* [Data shown]
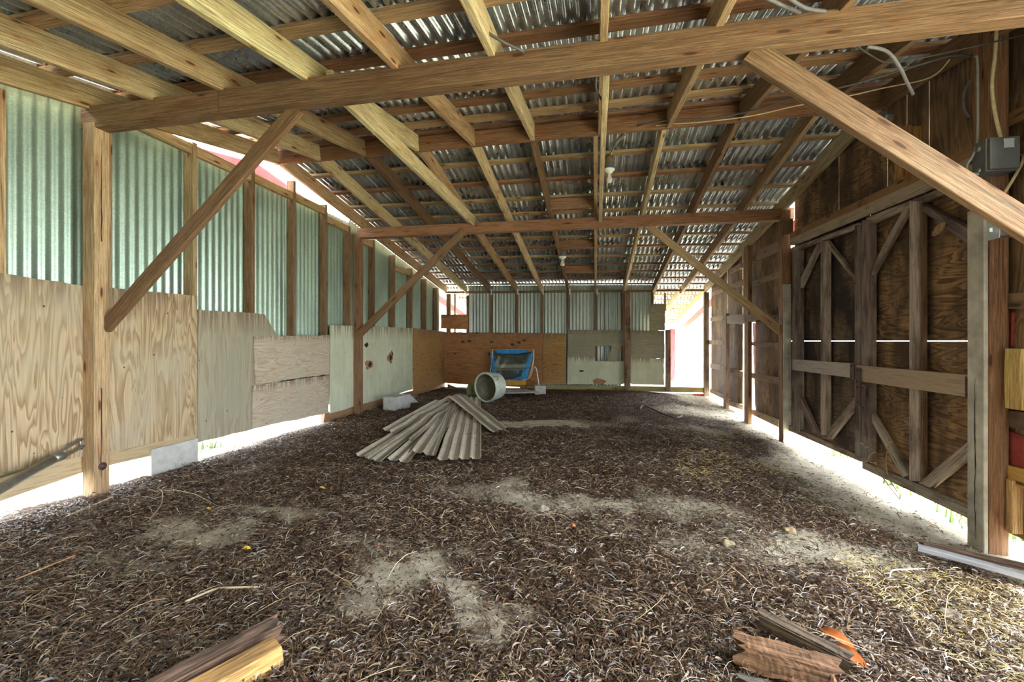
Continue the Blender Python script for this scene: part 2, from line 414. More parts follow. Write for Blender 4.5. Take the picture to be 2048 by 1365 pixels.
strips('golden_hay', 26000, (.5, 2.1), yd(1.0, 5.5, 1.7), (.015, .045), (.001, .0024), [(.55, .42, .15), (.45, .32, .11), (.6, .52, .28)], 1.5, .8, .012, 'golden yellow hay drifted along the right of the floor', 'hay',
       reg=lambda x, y: (vnoise(x, y, 2.2, 11)+.6*np.exp(-((x-1.25)/.3)**2) > .38) & (x < 1.9))
strips('long_straw', 700, (-3.0, 1.95), yd(1.1, 7, 1.6), (.08, .2), (.0012, .002), [(.5, .38, .22), (.36, .25, .13), (.6, .52, .4)], .95, .5, .018, 'long pale bent straw stems lying on top of the litter', 'straw')

# ------------------------------------------------------------------ roof sheets
def corrugated(name, P0, U, Vv, nu_len, prof_top, prof_bot, outn, mat, parent=None, pitch=.068, amp=.009, nv=1, flip=1):
    """ribs run along Vv; prof_bot(u), prof_top(u) give start and end distance along Vv for position u along U"""
    step = pitch/8; m = int(nu_len/step)+1; vs = []; fs = []
    for i in range(m):
        u = i*step; a = amp*math.sin(2*math.pi*u/pitch)
        b0, b1 = prof_bot(u), prof_top(u)
        for j in range(nv+1):
            vs.append(P0+U*u+Vv*lerp(b0, b1, j/nv)+outn*a)
    for i in range(m-1):
        for j in range(nv):
            q = i*(nv+1)+j; fs.append((q, q+nv+1, q+nv+2, q+1))
    return link_mesh(name, vs, fs, mat, parent, True)
ceiling = struct(empty('ceiling', (0, 0, 0)), 'low gabled roof of corrugated galvanised sheets')
def roof_sheet(x0, x1, y0, y1, dz, mat):
    step = .068/8; m = int((x1-x0)/step)+1; vs = []; fs = []
    yy = np.linspace(y0, y1, 7)
    for i in range(m):
        x = x0+i*step; a = .0125*math.sin(2*math.pi*x/.068)
        for j, y in enumerate(yy): vs.append((x, y, zsheet(x, y)+.012+a+dz))
    k = len(yy)
    for i in range(m-1):
        for j in range(k-1):
            q = i*k+j; fs.append((q, q+k, q+k+1, q+1))
    o = link_mesh('roofing_sheet', vs, fs, mat, ceiling, True); return o
edges = np.linspace(-3.215, 2.21, 9)
for i in range(8):
    xa, xb = edges[i], edges[i+1]+.05
    dz = .004*(i % 2)
    rr = min(yr_(xa), yr_(xb))
    roof_sheet(xa, xb, -2.5, rr, dz, ROOF); 
    roof_sheet(xa, xb, rr, 6.7, dz+.003, ROOF); roof_sheet(xa, xb, 6.5, 9.3, dz+.009, ROOF)
    roof_sheet(xa, xb, 9.34, 13.45, dz+.002, ROOF)

# rafters
NX = [-3.06, -2.60, -2.12, -1.585, -1.055, -.525, .04, .575, 1.10, 1.62, 2.03]
FX = [-3.06, -2.632, -2.112, -1.571, -1.061, -.531, 0.0, .544, 1.085, 1.623, 2.03]
for i, x in enumerate(NX):
    a = Vector((x, -2.5, zr(x, -2.5))); b = Vector((x, yr_(x)-.02, zr(x, yr_(x)-.02)))
    o = lum('rafter', a, b, -VX, (-.019, .019), (0, RH), [C_TAN, C_PALE][i % 2] if i < 6 else (C_BROWN if i > 7 else C_TAN), n=6)
    lab = {0: 'rafter along the left wall running from overhead up to the ridge board', 10: 'rafter along the right wall running from overhead up to the ridge board'}.get(i, f'near-slope rafter over the near tie beam, {ORD[i-1]} from the left wall rafter')
    tag(o, lab, 'rafter', 'near roof slope rafters')
for i, x in enumerate(FX):
    a = Vector((x, yr_(x)+.025, zr(x, yr_(x)+.025))); ye = 9.2 if i < 9 else 9.2
    b = Vector((x, ye, zr(x, ye)))
    o = lum('rafter', a, b, -VX, (-.019, .019), (0, RH), [C_TAN, C_PALE, C_BROWN][i % 3], n=6)
    lab = {0: 'rafter along the left wall descending from the ridge to the back wall', 10: 'rafter along the right wall descending from the ridge to the back wall'}.get(i, f'far-slope rafter descending to the back wall, {ORD[i-1]} from the left wall rafter')
    tag(o, lab, 'rafter', 'far roof slope rafters')
for i, x in enumerate([-2.65, -1.6, -.5, .56, 1.1, 1.60, 2.05]):
    a = Vector((x, 9.22, zr(x, 9.22))); b = Vector((x, 13.4, zr(x, 13.4)))
    o = lum('rafter', a, b, -VX, (-.019, .019), (0, RH), C_PALE, n=4)
    tag(o, f'pale rafter of the lean-to roof beyond the back wall, {ORD[i]} from the left', 'rafter', 'lean-to rafters')
# ridge board
a = Vector((XL, yr_(XL), z_ridge(XL))); b = Vector((XR, yr_(XR), z_ridge(XR)))
tag(lum('ridge_board', a, b, VY, (-.019, .019), (0, .13), C_RED, n=6), 'deep reddish ridge board running wall to wall between the two roof slopes', 'ridge board')
# purlins
def purlin(y0, w, i, lab, grp, dx=(-3.15, 2.15), ycorr=True, col=None):
    k = (yr_(0)) ; sh = lambda x: (yr_(x)-yr_(0))*max(0, 1-abs(y0-k)/3.2) if ycorr else 0
    a = Vector((dx[0], y0+sh(dx[0]), zpur(dx[0], y0+sh(dx[0])))); b = Vector((dx[1], y0+sh(dx[1]), zpur(dx[1], y0+sh(dx[1]))))
    o = lum('purlin', a, b, VY, (-w/2, w/2), (0, .028), col or random.choice([C_RED, C_BROWN, C_TAN]), n=5, warp=.002)
    tag(o, lab, 'purlin', grp)
nearY = [3.86, 3.62, 3.26, 2.87, 2.46, 2.06, 1.66, 1.26, .84, .42, -.3, -1.1, -1.9]
for i, y in enumerate(nearY):
    purlin(y, .085, i, f'flat purlin under the near roof sheets, {ORD[i]} down from the ridge board', 'near slope purlins')
for i in range(12):
    y = 4.45+.4245*i
    purlin(y, .08, i, f'flat purlin under the far roof sheets, {ORD[i]} down from the ridge board', 'far slope purlins')
for i in range(9):
    purlin(9.55+.45*i, .08, i, f'pale purlin under the lean-to roof beyond the back wall, {ORD[i]} out from it', 'lean-to purlins', ycorr=False, col=C_PALE)
# red fascia boards along both roof edges
for X, w in ((-3.32, 'left'), (2.28, 'right')):
    for (y0, y1, nm) in ((-2.5, yr_(X), 'near'), (yr_(X), 13.45, 'far')):
        a = Vector((X, y0, zr(X, y0)+.03)); b = Vector((X, y1, zr(X, y1)+.03))
        tag(lum('fascia_board', a, b, VX, (-.012, .012), (0, .15), (.6, .07, .07), RED, n=2), f'red painted fascia board outside the {w} edge of the {nm} roof slope', 'fascia', 'roof edge fascias')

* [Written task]
Output exactly the span of lines from the top of the listing through the line holding "the litter', 'straw')", and leave every picture out.

* [Complete answer]
Continue the Blender Python script for this scene: part 2, from line 414. More parts follow. Write for Blender 4.5. Take the picture to be 2048 by 1365 pixels.
strips('golden_hay', 26000, (.5, 2.1), yd(1.0, 5.5, 1.7), (.015, .045), (.001, .0024), [(.55, .42, .15), (.45, .32, .11), (.6, .52, .28)], 1.5, .8, .012, 'golden yellow hay drifted along the right of the floor', 'hay',
       reg=lambda x, y: (vnoise(x, y, 2.2, 11)+.6*np.exp(-((x-1.25)/.3)**2) > .38) & (x < 1.9))
strips('long_straw', 700, (-3.0, 1.95), yd(1.1, 7, 1.6), (.08, .2), (.0012, .002), [(.5, .38, .22), (.36, .25, .13), (.6, .52, .4)], .95, .5, .018, 'long pale bent straw stems lying on top of the litter', 'straw')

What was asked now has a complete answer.